Dignity: A Modest Proposal

Dr. Martin Luther King Jr. conceived of the Poor People’s Campaign as a way to bring the voices of the poor to Washington. D.C. It was one of those radical ideas conveniently memory-holed by conservatives in their annual one-day co-opting of Dr. King, but it was central to his efforts to bring a measure of economic justice to America. He never got there in person, thanks to an assassin’s bullet.

The debate over extending Vermont’s motel voucher program has made it clear we need a Poor People’s Campaign right here in Vermont, because it’s obvious that the voices of the poor need to be heard as loudly as any other in the halls of the Statehouse.

Well, to be fully accurate, one part of the debate has made that clear. It’s the part provided by Brenda Siegel, who’s been bringing the stories of voucher clients to our attention and, in so doing, forcing The Comfortable to feel a wee bit less comfy.

So, modest proposal: A lobbying organization which, for placeholder purposes, I’m calling “Dignity.” Anyone who does the actual work gets to take as little or as much of this idea as they want.

Most people are not as uncouth as Sen. Bobby Starr, who refers to voucher clients as “those people” and makes it clear that as far as he’s concerned, they are good-for-nothing layabouts who ought to get off their asses and out of “our” motel rooms and get themselves a damn job.

No, we’re not as uncouth as that. But the same attitudes permeate the debate over the voucher program in a way that wouldn’t be possible if the clients were part of the discussion.

Let’s take, for example, Gov. Phil Scott’s constant references to protecting Vermont’s “most vulnerable.”

That sounds kinda nice from inside the bubble, but it dehumanizes the clients and strips them of all agency.

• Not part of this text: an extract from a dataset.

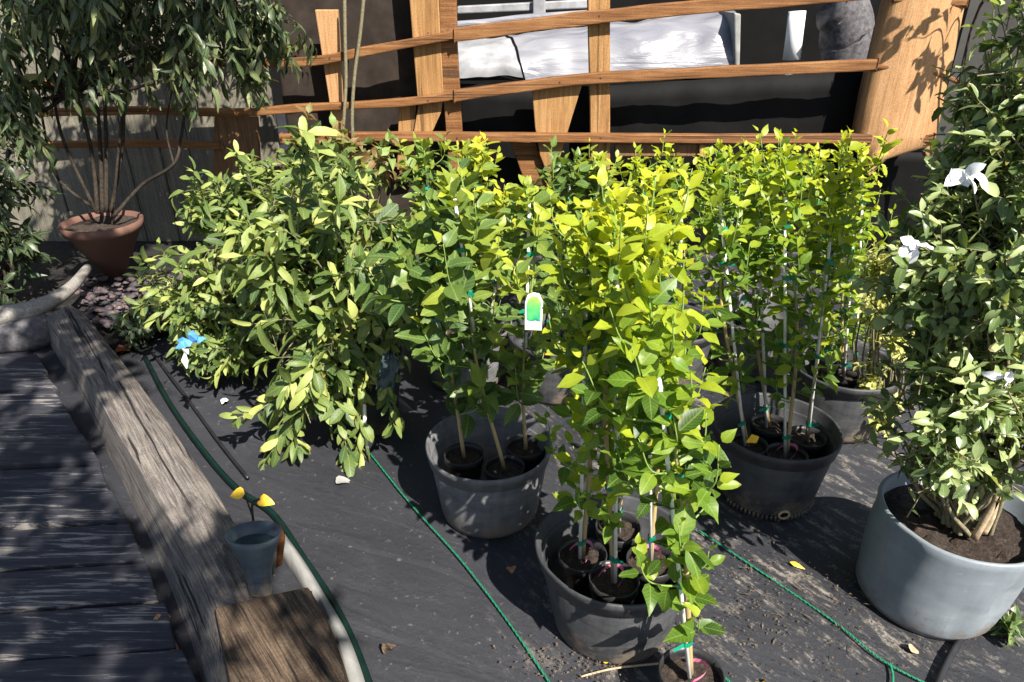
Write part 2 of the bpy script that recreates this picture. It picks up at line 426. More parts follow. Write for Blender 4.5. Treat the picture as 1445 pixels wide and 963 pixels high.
def citrus(name, label, base, top, mid=None, pot=True, f0=.28, shoots=23, size=.051, ratio=.58, young=.3, stake=(.02, .8), stake_at=None,
           ties=(.06, .3, .5, .68), ribbon=False, spread=1.0, broad=False, stems=1, pr=.058, ph=.115):
    base = np.asarray(base, float); top = np.asarray(top, float)
    young *= 1.04
    root = thing(name, label, 'citrus sapling', base - V(0, 0, ph if pot else 0), 'staked citrus saplings in nursery pots')
    H = np.linalg.norm(top - base)
    ctrl = [base] + ([np.asarray(mid)] if mid is not None else [base + (top - base) * .45 + V(*(rng.normal(0, .012, 2)), 0)]) + [base + (top - base) * .78 + V(*(rng.normal(0, .01, 2)), 0), top]
    if pot:
        b = MB(); c = base - V(0, 0, ph)
        wob = lambda w, z: .012 * math.sin(2 * w + base[0] * 40)
        b.lathe(c, [(pr * .74, 0), (pr * .9, ph * .86), (pr * .9, ph * .88), (pr, ph * .89), (pr * 1.03, ph + .012), (pr * .985, ph + .014), (pr * .95, ph * .95), (pr * .8, ph * .3), (0.001, ph * .28)], 28, wob)
        pt_ = b.build('pot', MAT['liner'], root, True)
        b = MB(); b.disc(base - V(0, 0, .012), pr * .94, 24, 6, .008, base[0] * 9); b.build('soil', MAT['soil'], pt_, True)
    C = spline(ctrl, 9)
    n = len(C); tt = np.linspace(0, 1, n)
    st = MB()
    st.tube(C, .0062 - .0045 * tt, 7, ages=tt)
    def at(t):
        x = t * (n - 1); i = min(int(x), n - 2); return C[i] * (1 - (x - i)) + C[i + 1] * (x - i), unit(C[i + 1] - C[i])
    L = []
    ga = 2.4 + rng.uniform(-.1, .1); ph0 = rng.uniform(0, 6)
    def put(p, ax, k, t, sz, up):
        a, b = perp(ax); w = ph0 + ga * k + rng.normal(0, .25)
        o = math.cos(w) * a + math.sin(w) * b
        el = R(rng.normal(28 + 26 * up, 16))
        d = unit(o * math.cos(el) + ax * math.sin(el) + V(0, 0, -.10) + SUN * .10)
        nr = ax * .7 + V(0, 0, .4) + SUN * .85 - o * .12 + rng.normal(0, .32, 3)
        ln = sz * rng.uniform(.6, 1.3) * (1 - .38 * up ** 3)
        ag = np.clip(young * .58 + (.85 * young) * max(0, t - .4) + .25 * up * young + rng.normal(0, .09), 0, 1)
        L.append((p + d * .008, d, nr, ln, ln * ratio * rng.uniform(.85, 1.15), ag))
    k = 0; t = f0
    while t < .985:
        p, ax = at(t); put(p, ax, k, t, size, max(0, (t - .8) / .2)); k += 1; t += .014 / H * (1.1 if t < .7 else .8)
    p, ax = at(1.0)
    for q in range(4): put(p, ax, k + q, 1.0, size * .75, 1.0)
    for s in range(shoots):
        t = f0 * .8 + (.86 - f0 * .8) * (s + rng.uniform(0, 1)) / shoots
        p, ax = at(t); a, b = perp(ax); w = ph0 + 2.4 * s
        o = math.cos(w) * a + math.sin(w) * b
        ln = rng.uniform(.07, .20) * spread * (1.15 - .5 * abs(t - .55))
        d0 = unit(o + ax * .55); d1 = unit(o * .35 + ax * 1.4)
        q1 = p + d0 * ln * .5; q2 = q1 + d1 * ln * .5
        B = spline([p, q1, q2], 6); m2 = len(B)
        st.tube(B, np.linspace(.0026, .0011, m2), 5, ages=np.full(m2, .75))
        nl = max(4, int(ln / .016))
        for j in range(nl):
            f = .15 + .85 * j / (nl - 1); x = f * (m2 - 1); i = min(int(x), m2 - 2)
            put(B[i] * (1 - (x - i)) + B[i + 1] * (x - i), unit(B[i + 1] - B[i]), j + 3 * s, t + (1 - t) * f * .35, size * (.9 if f < .8 else .75), max(0, (f - .75) / .25))
    st.build('stem', MAT['stem'], root, True)
    leaves('foliage', L, MAT['citrus_broad' if broad else 'citrus'], root, 'ovate', .18, .30)
    if stake:
        sa, sb = stake
        if stake_at is None:
            off = V(rng.uniform(-.008, .008), -.011, 0)
            p0 = at(sa)[0] + off - V(0, 0, .02); p1 = at(sb)[0] + off
        else: p0, p1 = map(np.asarray, stake_at)
        b = MB(); b.tube([p0, p0 * .5 + p1 * .5, p1], .0044, 8); b.build('stake', MAT['stake'], root, True)
        for tq in ties:
            b = MB(); c, ax = at(tq); c2 = p0 + (p1 - p0) * np.clip((c[2] - p0[2]) / max(p1[2] - p0[2], .01), 0, 1)
            mid_ = (c + c2) / 2; sep = np.linalg.norm(c - c2)
            a = unit(c2 - c + 1e-4); bb = unit(np.cross(ax, a)); up = ax
            ring = []
            for w in np.linspace(0, 2 * PI, 15)[:-1]:
                ring.append(mid_ + a * math.cos(w) * (sep * .5 + .0085) + bb * math.sin(w) * .0085)
            nR = len(ring)
            b.add([r_ - up * .006 for r_ in ring] + [r_ + up * .006 for r_ in ring], [(i, (i + 1) % nR, (i + 1) % nR + nR, i + nR) for i in range(nR)])
            tl = unit(V(rng.choice([-1, 1]), -.4, rng.uniform(-.5, .3))) * rng.uniform(.012, .024)
            q = ring[0]; b.add([q - up * .006, q - up * .005 + tl, q + up * .005 + tl, q + up * .006], [(0, 1, 2, 3)])
            b.build('tie', MAT['tie'], root)
    if ribbon:
        b = MB(); ang = rng.uniform(3.4, 5.4); pts = []
        for k in range(12):
            f = k / 11; w = ang + f * 3.6
            pts.append(base + V(math.cos(w) * (.012 + .028 * f), math.sin(w) * (.012 + .028 * f) - .006, .004 + .03 * math.sin(f * 3.0)))
        vs = [];
        for q in pts: vs += [q - V(0, 0, .005), q + V(.002, -.001, .006)]
        b.add(vs, [(2 * i, 2 * i + 2, 2 * i + 3, 2 * i + 1) for i in range(11)]); b.build('ribbon', MAT['pink'], root)
    return root

def shrub_into(root, base, blobs, twigs, leaf=(.05, .02), per=8, mat='shrub_pale', shape='oblong', droop=0.0, twl=.12, age=(.45, .22), branch=7,
               br=(.010, .003), bmat='twig', shell=.45, bmid=None, crown='foliage', stemname='branches', lift=.5, gap=-.05, gs=5.5, keep=None, trails=()):
    base = np.asarray(base, float); L = []; br_mb = MB()
    vol = np.array([b[1][0] * b[1][1] * b[1][2] for b in blobs]) ** (2 / 3.); vol /= vol.sum()
    allc = np.mean([b[0] for b in blobs], axis=0)
    for i in range(twigs):
        c, rad = blobs[rng.choice(len(blobs), p=vol)]; c = np.asarray(c); rad = np.asarray(rad)
        o = unit(rng.normal(0, 1, 3)); rr = (shell + (1 - shell) * rng.random()) * rng.uniform(.82, 1.1)
        tip = c + o * rad * rr
        if tip[2] < .012 or noise.noise(Vector(tip) * gs) < gap + .1 * rng.normal(): continue
        if keep and keep(tip): continue
        d = unit(o * .8 + V(0, 0, lift - droop) + rng.normal(0, .38, 3))
        l = twl * rng.uniform(.6, 1.3)
        p0 = tip - d * l * .7; p1 = p0 + d * l * .5; p2 = p0 + d * l + V(0, 0, -droop * l * .5)
        B = spline([p0, p1, p2], 4)
        br_mb.tube(B, np.linspace(br[1] * .6, .0008, len(B)), 4, False)
        if i % branch == 0:
            m_ = bmid if bmid is not None else base + (c - base) * .5 + V(*rng.normal(0, .03, 3))
            q = spline([base + V(*(rng.normal(0, .02, 2)), 0), np.asarray(m_) + rng.normal(0, .03, 3), p0], 7)
            br_mb.tube(q, np.linspace(br[0], br[1] * .6, len(q)), 5, False)
        w0 = rng.uniform(0, 6)
        for j in range(per):
            f = .1 + .9 * j / (per - 1); x = f * (len(B) - 1); k = min(int(x), len(B) - 2)
            p = B[k] * (1 - (x - k)) + B[k + 1] * (x - k); ax = unit(B[k + 1] - B[k])
            a, b = perp(ax); w = w0 + 2.4 * j
            oo = math.cos(w) * a + math.sin(w) * b; el = R(rng.normal(30 + 25 * f, 14))
            dd = unit(oo * math.cos(el) + ax * math.sin(el) + V(0, 0, -droop * .9) + SUN * .08)
            nr = ax + V(0, 0, .5) + SUN * .45 + rng.normal(0, .35, 3)
            ln = leaf[0] * rng.uniform(.6, 1.25)
            L.append((p, dd, nr, ln, leaf[1] * rng.uniform(.75, 1.25) * ln / leaf[0], np.clip(rng.normal(age[0] + .15 * f, age[1]), 0, 1)))
    for pts in trails:
        B = spline(pts, 6); br_mb.tube(B, np.linspace(br[1], .0012, len(B)), 5, False)
        tot = np.linalg.norm(np.diff(B, axis=0), axis=1).sum(); nl = max(6, int(tot / .0125)); w0 = rng.uniform(0, 6)
        for j in range(nl):
            f = .12 + .88 * j / (nl - 1); x = f * (len(B) - 1); k = min(int(x), len(B) - 2)
            p = B[k] * (1 - (x - k)) + B[k + 1] * (x - k); a_ = unit(B[k + 1] - B[k]); a, b = perp(a_); w = w0 + 2.4 * j
            oo = math.cos(w) * a + math.sin(w) * b
            dd = unit(oo * .75 + a_ * .7 + V(0, 0, -droop * .5)); nr = V(0, 0, .6) + SUN * .6 + rng.normal(0, .45, 3)
            ln = leaf[0] * rng.uniform(.5, 1.15); L.append((p, dd, nr, ln, leaf[1] * rng.uniform(.75, 1.3) * ln / leaf[0], np.clip(rng.normal(age[0] + .2 * f, age[1]), 0, 1)))
    leaves(crown, L, MAT[mat], root, shape, .42, .34)
    br_mb.build(stemname, MAT[bmat], root, True)

def blob(px, py, Y, rx, ry, rd):
    """an ellipsoid of crown: pixel centre, distance, radii in photo pixels (x, vertical) and metres (depth)"""
    c = at_y(px, py, Y); Z = np.dot(c - EYE, FW); return (c, V(rx * Z / 1000., rd, ry * Z / 1000. / .95))

# ------------------------------------------------------------------ the setting
b = MB()
N = 120
xs = np.concatenate([np.linspace(-60, -3.2, 12), np.linspace(-3, 3, 90), np.linspace(3.2, 60, 12)])
ys = np.concatenate([np.linspace(-40, -.2, 10), np.linspace(0, 5, 90), np.linspace(5.2, 90, 14)])
vs = []
for y in ys:
    for x in xs:
        z = 0.0
        if -3 < x < 3 and 0 < y < 5:
            z = .010 * noise.noise(Vector((x * 2.2, y * 2.2, 3))) + .006 * noise.noise(Vector((x * 7, y * 7, 9)))
        vs.append((x, y, min(z, .012)))
nx = len(xs)
b.add(vs, [(j * nx + i, j * nx + i + 1, (j + 1) * nx + i + 1, (j + 1) * nx + i) for j in range(len(ys) - 1) for i in range(nx - 1)])
struct(b.build('ground', MAT['ground'], None, True))

b = MB(); b.add([at_z(x, y, .017) for x, y in ((-900, 260), (-900, 520), (-60, 505), (60, 470), (128, 462), (170, 500), (235, 470), (330, 400), (330, 255))], [tuple(range(8, -1, -1))])
mm = M('shade_dark_soil'); g = mm.noise(mm.coord(), 40, 7, .7); mm.color(mm.ramp(g, [(.35, (.004, .004, .003)), (.6, (.016, .013, .011)), (.72, (.06, .05, .04))])); mm.rough(.95); mm.bump(g, 1, .02)
struct(b.build('soil', mm.m))  # near-black soil sheet, the corner's deep shade put into its colour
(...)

Their current vulnerability is only part of their identity. “Those people” are also far more skilled than most of us at the fine art of survival — because they have had to fight to survive. They have lived full lives. They have accomplished things. They have battled and scraped and fought through trauma beyond my relatively cosseted imagination. You learn a lot of stuff going through that.

If you’ve ever held down multiple low-wage jobs, you’ve developed scheduling skills out of dire necessity. If you have to make sure you keep your meds refrigerated or your oxygen tank charged up, then you know how to get through sticky situations. And you certainly can offer real-world knowledge about how to make these struggles easier to navigate.

So maybe, just maybe, these folks could offer valuable input on the programs intended to help them just as much as, say, business groups routinely offer on regulatory and tax policy. Instead, we have seen a process that involved Democratic lawmakers working alongside Scott administration officials while offering only token opportunity for housing advocates to be heard — and never even thinking of giving voucher clients a seat at the table until Siegel made it impossible for the clients to be ignored.

Call it Dignity, or call it what you will. Let’s give voice to those who’ve been silenced by the policymaking process. It will make our social service programs more effective, more humane, and who knows, maybe even less costly.

A modest proposal. Probably too much to ask for, but a guy can dream.